Paper SS1-TuA11
Modifying the Adsorption of Molecules at Metal Surfaces by Quantum Confinement of Electrons

Tuesday, October 16, 2007, 5:00 pm, Room 608

Nanoscale metal thin films can exhibit quantum size effects (QSE) whereby their electronic, structural, magnetic and chemical properties may differ greatly from those of the bulk. Quantum confinement of electrons forms so-called metallic quantum well (MQW) states which give rise to many of these interesting phenomena. In previous studies we found that MQW states modify the strength of CO bonding to Cu MQW overlayers on the pseudomorphic fcc-Co/Cu(100) and fcc-Fe/Cu(100) systems.¹ In these systems, the CO-metal bond strength oscillates, in correlation with MQW states, as a function of Cu overlayer thickness. Here we extend these studies with IR studies of CO adsorbed on Cu MQWs and report on the adsorption properties of the pseudomorphic transition metal layers themselves. These systems have partially filled d-bands may be grown in a metastable structure. We have examined the unoccupied electronic structure and CO bonding strength on the n-ML fccNi/Cu(100) and n-ML fccCo/Cu(100) systems using inverse photoemission (IPE), reflection-absorption infrared spectroscopy (RAIRS) and temperature programmed desorption (TPD). In the case of Co, the as-grown films exhibit well-defined unoccupied MQW states, but they do not cross the Fermi level. This allows us to investigate adsorbate-MQW interactions that involve MQW states away from the Fermi level. Upon CO adsorption a well-defined structure centered about 3.8 eV above the Fermi level appears and is assigned to the unoccupied CO 2π orbital.

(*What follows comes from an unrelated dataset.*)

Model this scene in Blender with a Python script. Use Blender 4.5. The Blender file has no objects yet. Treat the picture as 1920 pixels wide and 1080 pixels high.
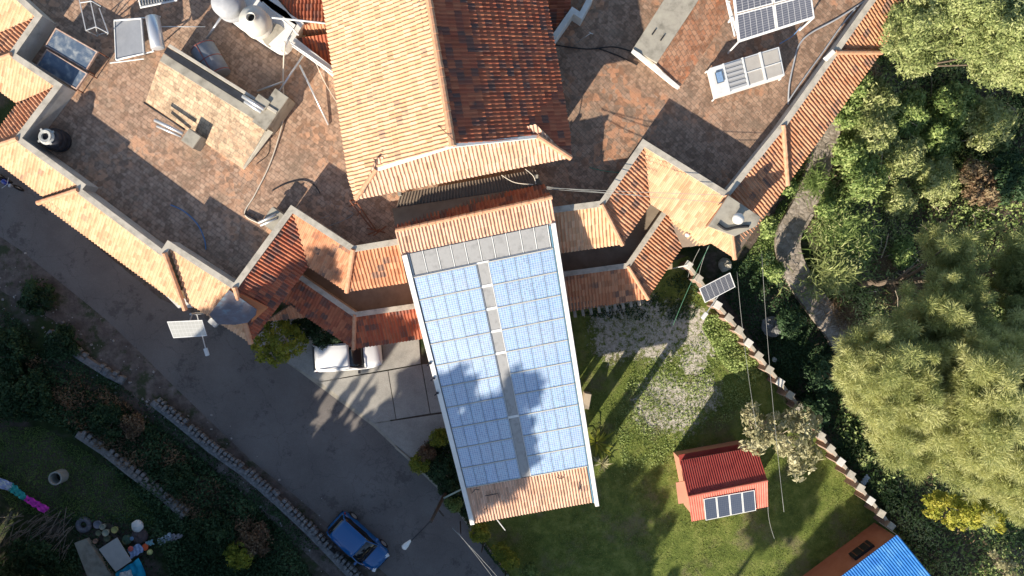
import bpy, bmesh, math, random
import numpy as np
from mathutils import Vector, Matrix
random.seed(7); RNG = np.random.default_rng(7)
S = bpy.context.scene
COL = S.collection
R = math.radians
# ------------------------------------------------------------------ camera
CH, CF = 46.0, 1450.0            # camera height (m), focal length in photo pixels (1920 wide)
cd = bpy.data.cameras.new('camera'); cam = bpy.data.objects.new('camera', cd); COL.objects.link(cam)
cam.location = (0, 0, CH); cam.rotation_euler = (0, 0, 0)
cd.sensor_width = 36; cd.lens = 36*CF/1920; cd.clip_end = 900; cd.clip_start = .5
S.camera = cam
# ------------------------------------------------------------------ light
SUN_EL, SUN_AZ = 25.0, 214.0      # azimuth clockwise from +Y
w = bpy.data.worlds.new('World'); S.world = w; w.use_nodes = True
nt = w.node_tree; nt.nodes.clear()
sky = nt.nodes.new('ShaderNodeTexSky'); sky.sky_type = 'NISHITA'; sky.sun_disc = False
sky.sun_elevation = R(SUN_EL); sky.sun_rotation = R(SUN_AZ); sky.air_density = 1.0; sky.dust_density = .6
bg = nt.nodes.new('ShaderNodeBackground'); bg.inputs[1].default_value = .098
ow = nt.nodes.new('ShaderNodeOutputWorld')
nt.links.new(sky.outputs[0], bg.inputs[0]); nt.links.new(bg.outputs[0], ow.inputs[0])
sd = bpy.data.lights.new('sun', 'SUN'); so = bpy.data.objects.new('sun', sd); COL.objects.link(so)
sd.energy = 4.8; sd.angle = R(.5); sd.color = (1.0, .89, .74)
sv = Vector((math.sin(R(SUN_AZ))*math.cos(R(SUN_EL)), math.cos(R(SUN_AZ))*math.cos(R(SUN_EL)), math.sin(R(SUN_EL))))
so.rotation_euler = sv.to_track_quat('Z', 'Y').to_euler(); so.location = sv*120
S.view_settings.view_transform = 'Standard'; S.view_settings.look = 'None'
S.view_settings.exposure = .95; S.view_settings.gamma = 1

# ------------------------------------------------------------------ helpers
def P(x, y, z=0.0):
    k = (CH-z)/CF
    return Vector(((x-960)*k, (540-y)*k, z))
def UV2XY(u, v): return (.829*u+.559*v, -.559*u+.829*v)   # across / along the sun's azimuth

def wloc(o):
    v = Vector((0, 0, 0))
    while o is not None: v = v+o.location; o = o.parent
    return v
def tagp(o, label=None, cat=None, group=None, kind=None):
    if label: o['label'] = label
    if cat: o['category'] = cat
    if group: o['group'] = group
    if kind: o['kind'] = kind
    return o
def thing(name, label, cat, loc=(0, 0, 0), rz=0, group=None):
    o = bpy.data.objects.new(name, None); COL.objects.link(o)
    o.location = loc; o.rotation_euler = (0, 0, rz); o.empty_display_size = .3
    return tagp(o, label, cat, group)
def copy_tree(o, parent=None):
    c = o.copy(); COL.objects.link(c); c.parent = parent
    for ch in list(o.children): copy_tree(ch, c)
    return c

class MB:
    def __init__(s): s.v = []; s.f = []; s.m = []
    def add(s, vs, fs, mi=0):
        b = len(s.v); s.v += [tuple(q) for q in vs]
        for f in fs: s.f.append([b+i for i in f]); s.m.append(mi)
        return s
    def box(s, c, d, rz=0, mi=0, rx=0, ry=0):
        M = Matrix.Rotation(rz, 3, 'Z') @ Matrix.Rotation(ry, 3, 'Y') @ Matrix.Rotation(rx, 3, 'X')
        c = Vector(c); vs = []
        for z in (-1, 1):
            for x, y in ((-1, -1), (1, -1), (1, 1), (-1, 1)):
                vs.append(c+M @ Vector((x*d[0]/2, y*d[1]/2, z*d[2]/2)))
        return s.add(vs, [(3, 2, 1, 0), (4, 5, 6, 7), (0, 1, 5, 4), (1, 2, 6, 5), (2, 3, 7, 6), (3, 0, 4, 7)], mi)
    def hull(s, bot, top, mi=0):
        n = len(bot)
        s.add(list(bot)+list(top), [tuple(range(n-1, -1, -1)), tuple(range(n, 2*n))]+[(i, (i+1) % n, n+(i+1) % n, n+i) for i in range(n)], mi)
        return s
    def prism(s, xy, z0, z1, mi=0):
        return s.hull([(p[0], p[1], z0) for p in xy], [(p[0], p[1], z1) for p in xy], mi)
    def slab(s, pts, t, mi=0):
        pts = [Vector(p) for p in pts]
        n = (pts[1]-pts[0]).cross(pts[2]-pts[0]).normalized()
        if n.z < 0: n = -n
        return s.hull([p-n*t for p in pts], pts, mi)
    def cyl(s, a, b, r0, r1=None, n=10, mi=0, cap=True):
        a = Vector(a); b = Vector(b); r1 = r0 if r1 is None else r1
        d = (b-a).normalized(); e = d.orthogonal().normalized(); g = d.cross(e)
        vs = [a+(e*math.cos(t)+g*math.sin(t))*r0 for t in [2*math.pi*i/n for i in range(n)]]
        vs += [b+(e*math.cos(t)+g*math.sin(t))*r1 for t in [2*math.pi*i/n for i in range(n)]]
        fs = [(i, (i+1) % n, n+(i+1) % n, n+i) for i in range(n)]
        if cap: fs += [tuple(range(n-1, -1, -1)), tuple(range(n, 2*n))]
        return s.add(vs, fs, mi)
    def tube(s, pts, r, n=6, mi=0, rf=None):
        pts = [Vector(p) for p in pts]; vs = []; fs = []; L = len(pts)
        up = Vector((0, 0, 1))
        for i, p in enumerate(pts):
            d = (pts[min(i+1, L-1)]-pts[max(i-1, 0)]).normalized()
            e = d.cross(up)
            if e.length < 1e-3: e = d.cross(Vector((1, 0, 0)))
            e.normalize(); g = e.cross(d)
            rr = rf(i) if rf else r
            for k in range(n):
                t = 2*math.pi*k/n; vs.append(p+(e*math.cos(t)+g*math.sin(t))*rr)
        for i in range(L-1):
            for k in range(n):
                fs.append((i*n+k, i*n+(k+1) % n, (i+1)*n+(k+1) % n, (i+1)*n+k))
        fs += [tuple(range(n-1, -1, -1)), tuple(range((L-1)*n, L*n))]
        return s.add(vs, fs, mi)
    def lathe(s, c, prof, n=20, mi=0):
        c = Vector(c); vs = []; fs = []
        for r, z in prof:
            for k in range(n):
                t = 2*math.pi*k/n; vs.append(c+Vector((r*math.cos(t), r*math.sin(t), z)))
        for i in range(len(prof)-1):
            for k in range(n): fs.append((i*n+k, i*n+(k+1) % n, (i+1)*n+(k+1) % n, (i+1)*n+k))
        return s.add(vs, fs, mi)
    def build(s, name, mats, parent=None, label=None, smooth=False, bevel=0, local=False, seg=2):
        me = bpy.data.meshes.new(name)
        off = Vector((0, 0, 0)) if (parent is None or local) else wloc(parent)
        me.from_pydata([(a[0]-off.x, a[1]-off.y, a[2]-off.z) for a in s.v], [], s.f)
        if not isinstance(mats, (list, tuple)): mats = [mats]
        for m in mats: me.materials.append(m)
        me.polygons.foreach_set('material_index', s.m)
        bm = bmesh.new(); bm.from_mesh(me); bmesh.ops.recalc_face_normals(bm, faces=bm.faces)
        if bevel: bmesh.ops.bevel(bm, geom=[e for e in bm.edges if len(e.link_faces) == 2 and e.calc_face_angle(0) > .5], offset=bevel, segments=seg, affect='EDGES', clamp_overlap=True)
        bm.to_mesh(me); bm.free()
        if smooth:
            for p in me.polygons: p.use_smooth = True
        o = bpy.data.objects.new(name, me); COL.objects.link(o)
        if parent: o.parent = parent
        if label: o['label'] = label
        return o

def spline(pts, n=8):
    pts = [Vector(p) for p in pts]; out = []
    for i in range(len(pts)-1):
        p0 = pts[max(i-1, 0)]; p1 = pts[i]; p2 = pts[i+1]; p3 = pts[min(i+2, len(pts)-1)]
        for k in range(n):
            t = k/n
            out.append(.5*((2*p1)+(p2-p0)*t+(2*p0-5*p1+4*p2-p3)*t*t+(3*p1-p0-3*p2+p3)*t**3))
    out.append(pts[-1]); return out

# ------------------------------------------------------------------ materials
def mat(name, col, rough=.8, metal=0, spec=.3):
    m = bpy.data.materials.new(name); m.use_nodes = True
    b = m.node_tree.nodes['Principled BSDF']
    b.inputs['Base Color'].default_value = (*col, 1); b.inputs['Roughness'].default_value = rough
    b.inputs['Metallic'].default_value = metal; b.inputs['Specular IOR Level'].default_value = spec
    return m
class NT:
    def __init__(s, m): s.t = m.node_tree; s.b = s.t.nodes['Principled BSDF']
    def n(s, ty, **k):
        x = s.t.nodes.new(ty)
        for a, b in k.items(): setattr(x, a, b)
        return x
    def l(s, a, b): s.t.links.new(a, b)
    def coord(s, kind='Object', rot=0, scale=(1, 1, 1)):
        tc = s.n('ShaderNodeTexCoord'); mp = s.n('ShaderNodeMapping')
        mp.inputs['Rotation'].default_value = (0, 0, rot); mp.inputs['Scale'].default_value = scale
        s.l(tc.outputs[kind], mp.inputs[0]); return mp.outputs[0]
    def noise(s, vec, sc, det=4, ro=.55):
        x = s.n('ShaderNodeTexNoise'); x.inputs['Scale'].default_value = sc; x.inputs['Detail'].default_value = det
        x.inputs['Roughness'].default_value = ro
        if vec is not None: s.l(vec, x.inputs['Vector'])
        return x.outputs['Fac']
    def ramp(s, fac, stops, interp='LINEAR'):
        r = s.n('ShaderNodeValToRGB'); e = r.color_ramp.elements; r.color_ramp.interpolation = interp
        while len(e) > 1: e.remove(e[-1])
        e[0].position = stops[0][0]; e[0].color = (*stops[0][1], 1)
        for p, c in stops[1:]:
            q = e.new(p); q.color = (*c, 1)
        s.l(fac, r.inputs[0]); return r.outputs[0]
    def fr(s, fac, a, b):           # smooth 0..1 between a and b
        r = s.n('ShaderNodeMapRange'); r.clamp = True; r.interpolation_type = 'SMOOTHSTEP'
        r.inputs['From Min'].default_value = a; r.inputs['From Max'].default_value = b
        s.l(fac, r.inputs[0]); return r.outputs[0]
    def mix(s, fac, a, b, mode='MIX'):
        x = s.n('ShaderNodeMix'); x.data_type = 'RGBA'; x.blend_type = mode
        for i, q in ((0, fac), (6, a), (7, b)):
            if isinstance(q, (int, float)): x.inputs[i].default_value = q
            elif isinstance(q, tuple): x.inputs[i].default_value = (*q, 1)
            else: s.l(q, x.inputs[i])
        return x.outputs[2]
    def math(s, op, a, b=0.0):
        x = s.n('ShaderNodeMath'); x.operation = op
        for i, q in ((0, a), (1, b)):
            if isinstance(q, (int, float)): x.inputs[i].default_value = q
            else: s.l(q, x.inputs[i])
        return x.outputs[0]
    def bump(s, h, st, dist=.02):
        x = s.n('ShaderNodeBump'); x.inputs['Strength'].default_value = st; x.inputs['Distance'].default_value = dist
        s.l(h, x.inputs['Height']); s.l(x.outputs[0], s.b.inputs['Normal'])
    def color(s, c): s.l(c, s.b.inputs['Base Color'])
    def near(s, vec, x, y, r, soft=.5):          # 1 inside a round patch of ground
        d = s.n('ShaderNodeVectorMath'); d.operation = 'DISTANCE'; s.l(vec, d.inputs[0]); d.inputs[1].default_value = (x, y, 0)
        return s.math('SUBTRACT', 1.0, s.fr(d.outputs['Value'], r*(1-soft), r*(1+soft)))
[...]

CO adsorbs molecularly at room temperature and in TPD measurements we find a desorption temperature of approximately 375 K, which is about 30 K lower than what is observed for CO adsorbed on the hcp Co surfaces. When Co films are dosed at low temperatures (~ 100K), we find a second CO desorption peak around 230 K, once again similar to what is seen for hcp Co, but as a markedly lower temperature. These peak desorption temperatures change as a function of film thickness and are correlated with two different C-O stretch vibrational frequencies observed in the IR spectra. We have observed similar desorption peak temperature shifts when CO desorption from the Ni/Cu(100) system as a function of thickness and as compared to single crystal Ni(100). The role of quantum confinement and surface strain in producing the observed effects will be discussed.

¹ A. G. Danese, F. G. Curti, and R. A. Bartynski, Phys. Rev. B 70, 165420 (2004).